# [Instructions to follow]
Everything from the line containing "Recreate this scene" through the line containing "from mathutils import" should be repeated exactly, and nothing else from the data.
★ ★ ★ ★ ★
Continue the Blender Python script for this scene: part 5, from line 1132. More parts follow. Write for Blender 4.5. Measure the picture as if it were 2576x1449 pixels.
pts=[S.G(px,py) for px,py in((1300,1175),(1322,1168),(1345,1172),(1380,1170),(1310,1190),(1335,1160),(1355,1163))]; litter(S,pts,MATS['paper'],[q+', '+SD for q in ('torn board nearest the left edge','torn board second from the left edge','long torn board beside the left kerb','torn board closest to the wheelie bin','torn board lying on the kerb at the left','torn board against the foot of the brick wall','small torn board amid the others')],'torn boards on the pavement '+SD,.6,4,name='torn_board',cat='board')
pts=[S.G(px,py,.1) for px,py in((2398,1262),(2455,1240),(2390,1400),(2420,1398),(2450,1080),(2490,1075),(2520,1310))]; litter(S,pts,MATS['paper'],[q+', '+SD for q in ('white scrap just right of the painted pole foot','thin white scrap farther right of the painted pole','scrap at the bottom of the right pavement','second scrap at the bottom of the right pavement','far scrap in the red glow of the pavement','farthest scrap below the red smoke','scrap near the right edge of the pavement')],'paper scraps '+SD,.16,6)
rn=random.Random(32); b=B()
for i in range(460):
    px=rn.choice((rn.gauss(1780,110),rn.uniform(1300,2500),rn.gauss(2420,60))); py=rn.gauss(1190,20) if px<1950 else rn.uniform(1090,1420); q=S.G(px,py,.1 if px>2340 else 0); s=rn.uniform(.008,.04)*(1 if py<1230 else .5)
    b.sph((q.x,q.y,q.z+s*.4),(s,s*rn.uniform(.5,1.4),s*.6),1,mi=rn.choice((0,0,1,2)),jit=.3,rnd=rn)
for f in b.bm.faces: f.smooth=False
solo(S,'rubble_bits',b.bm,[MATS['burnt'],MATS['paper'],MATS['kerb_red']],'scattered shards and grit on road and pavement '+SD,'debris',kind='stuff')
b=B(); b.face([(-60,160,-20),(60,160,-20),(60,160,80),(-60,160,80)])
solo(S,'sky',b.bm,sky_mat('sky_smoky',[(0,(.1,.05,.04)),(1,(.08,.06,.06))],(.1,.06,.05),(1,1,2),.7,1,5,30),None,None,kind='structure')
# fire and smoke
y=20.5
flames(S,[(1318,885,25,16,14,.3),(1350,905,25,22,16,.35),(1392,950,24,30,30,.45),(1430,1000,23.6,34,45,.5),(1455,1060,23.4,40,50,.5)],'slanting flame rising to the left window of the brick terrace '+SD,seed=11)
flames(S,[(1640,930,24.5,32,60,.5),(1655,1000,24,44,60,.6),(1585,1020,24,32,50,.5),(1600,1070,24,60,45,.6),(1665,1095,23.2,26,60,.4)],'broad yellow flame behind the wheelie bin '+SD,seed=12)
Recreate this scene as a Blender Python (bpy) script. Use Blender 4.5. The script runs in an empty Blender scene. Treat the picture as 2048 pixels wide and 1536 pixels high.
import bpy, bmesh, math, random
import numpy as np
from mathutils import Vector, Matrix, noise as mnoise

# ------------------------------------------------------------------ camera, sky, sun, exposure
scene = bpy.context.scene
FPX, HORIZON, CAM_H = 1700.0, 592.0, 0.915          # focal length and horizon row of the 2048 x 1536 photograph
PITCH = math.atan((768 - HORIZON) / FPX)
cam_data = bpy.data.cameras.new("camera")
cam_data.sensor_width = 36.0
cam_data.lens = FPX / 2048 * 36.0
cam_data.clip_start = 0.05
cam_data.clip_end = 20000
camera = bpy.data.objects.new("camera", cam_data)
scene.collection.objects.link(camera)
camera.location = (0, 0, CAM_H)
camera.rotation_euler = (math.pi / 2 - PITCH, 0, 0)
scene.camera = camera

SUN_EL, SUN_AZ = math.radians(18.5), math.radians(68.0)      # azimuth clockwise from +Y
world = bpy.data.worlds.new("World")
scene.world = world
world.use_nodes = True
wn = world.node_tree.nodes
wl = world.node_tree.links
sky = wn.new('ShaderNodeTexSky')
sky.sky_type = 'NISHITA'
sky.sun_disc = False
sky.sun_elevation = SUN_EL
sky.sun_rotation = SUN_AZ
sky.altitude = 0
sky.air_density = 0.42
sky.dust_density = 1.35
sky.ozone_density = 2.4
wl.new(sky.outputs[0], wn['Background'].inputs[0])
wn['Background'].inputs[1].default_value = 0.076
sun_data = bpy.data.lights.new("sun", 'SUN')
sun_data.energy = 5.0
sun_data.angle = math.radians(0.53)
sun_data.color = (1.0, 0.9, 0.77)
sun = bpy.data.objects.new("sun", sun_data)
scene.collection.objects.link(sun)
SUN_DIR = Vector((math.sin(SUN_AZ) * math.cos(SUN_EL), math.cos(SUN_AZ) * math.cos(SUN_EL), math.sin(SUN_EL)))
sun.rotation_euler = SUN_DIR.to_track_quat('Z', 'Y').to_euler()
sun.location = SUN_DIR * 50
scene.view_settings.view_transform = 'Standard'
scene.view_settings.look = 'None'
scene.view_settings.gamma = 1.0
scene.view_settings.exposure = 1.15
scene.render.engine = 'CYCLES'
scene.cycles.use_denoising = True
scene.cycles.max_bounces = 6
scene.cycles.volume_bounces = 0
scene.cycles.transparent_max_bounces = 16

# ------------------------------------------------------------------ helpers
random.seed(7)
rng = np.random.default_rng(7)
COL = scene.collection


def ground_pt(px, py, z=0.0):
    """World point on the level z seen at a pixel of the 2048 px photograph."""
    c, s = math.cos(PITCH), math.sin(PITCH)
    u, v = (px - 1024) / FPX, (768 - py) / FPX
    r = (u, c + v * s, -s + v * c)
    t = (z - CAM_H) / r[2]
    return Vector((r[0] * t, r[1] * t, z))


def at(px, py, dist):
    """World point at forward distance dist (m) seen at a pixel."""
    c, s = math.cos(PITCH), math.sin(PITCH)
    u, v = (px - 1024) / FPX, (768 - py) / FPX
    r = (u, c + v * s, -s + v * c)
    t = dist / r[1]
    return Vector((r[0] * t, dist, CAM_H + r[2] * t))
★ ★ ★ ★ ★
# [Expected output]
Recreate this scene as a Blender Python (bpy) script. Use Blender 4.5. The script runs in an empty Blender scene. Treat the picture as 2048 pixels wide and 1536 pixels high.
import bpy, bmesh, math, random
import numpy as np
from mathutils import Vector, Matrix, noise as mnoise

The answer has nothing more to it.